Pebulutangkis muda Tiongkok yang kini namanya tengah meroket, Chen Qingchen, juga merajai singgasana WJC dengan mencatat rekor sementara sebagai peraih medali emas terbanyak. Chen telah meraih lima medali emas perorangan dalam tiga tahun. Pada tahun 2013, Chen meraih medali emas WJC pertamanya di nomor ganda campuran bersama Huang Kaixiang. Pada tahun 2014, Chen menyabet dua gelar sekaligus dari nomor ganda putri bersama Jia Yifan dan mengulang sukses bersama Huang Kaixiang di ganda campuran.
Pada tahun 2017, Chen/Jia kembali menjadi kampiun ganda putri. Berbeda pasangan di ganda campuran, Chen kembali membuktikan dirinya bisa menjadi juara, kali ini ia berpasangan dengan Zheng Siwei. Keduanya kini merupakan pasangan ganda campuran nomor satu dunia.
Sementara itu, Indonesia belum berhasil menambah koleksi gelar juara WJC dalam lima tahun belakangan. Gelar terakhir diraih tim junior Merah-Putih di tahun 2012 lewat pasangan ganda campuran Edi Subaktiar/Melati Daeva Oktavianti. Pada tahun sebelumnya, nomor ganda campuran juga mempersembahkan gelar lewat pasangan Alfian Eko Prasetya/Gloria Emanuelle Widjaja.
Pada WJC 2016 yang berlangsung di Bilbao, Spanyol, skuat junior Indonesia membawa pulang dua medali dari sektor perorangan. Di nomor tunggal putra, Chico Aura Dwi Wardoyo meraih medali perak. Sedangkan pasangan ganda putri Jauza Fadhila Sugiarto/Yulfira Barkah mempersembahkan medali perunggu.

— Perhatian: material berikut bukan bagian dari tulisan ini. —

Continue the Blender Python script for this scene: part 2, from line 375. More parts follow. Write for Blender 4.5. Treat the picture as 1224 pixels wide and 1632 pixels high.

Sementara itu dari nomor beregu, Tiongkok masih sulit untuk ditaklukkan. Terhitung sejak tahun 2000, Tiongkok sudah 11 kali memenangkan Piala Suhandinata, termasuk tiga kemenangan berturut-turut dalam tiga tahun terakhir. Baru ada tiga negara yang tercatat pernah memboyong piala ini, selain Tiongkok, juga ada tim Korea dan Malaysia. Korea memenangkan Piala Suhandinata pada tahun 2006 dan 2013. Sedangkan Malaysia sementara tercatat meraih kemenangan pada tahun 2011. Tim Indonesia pernah tiga kali meraih medali perak pada tahun 2013, 2014 dan 2015, serta medali perunggu pada tahun 2000, 2002 dan 2004.
Dalam gelaran WJC tahun ini, tim Indonesia berpeluang untuk mencetak gelar baik di nomor beregu maupun perorangan. Apalagi jika melihat hasil Asia Junior Championships 2017 lalu, dimana Indonesia berhasil meraih medali perak di beregu serta satu medali emas di perorangan lewat pasangan ganda campuran Rehan Naufal Kusharjanto/Siti Fadia Silva Ramadhanti.
Kota Pahlawan, Yogyakarta, akan menjadi saksi perhelatan WJC 2017. Kejuaraan ini rencananya bakal digelar di GOR Amongrogo pada 9-22 Oktober 2017. Kejuaraan beregu akan dimainkan pada 9-14 Oktober, dilanjutkan dengan kejuaraan perorangan pada 16-22 Oktober 2017. Pada tanggal 15 Oktober 2017 akan diadakan satu sesi kegiatan kebudayaan.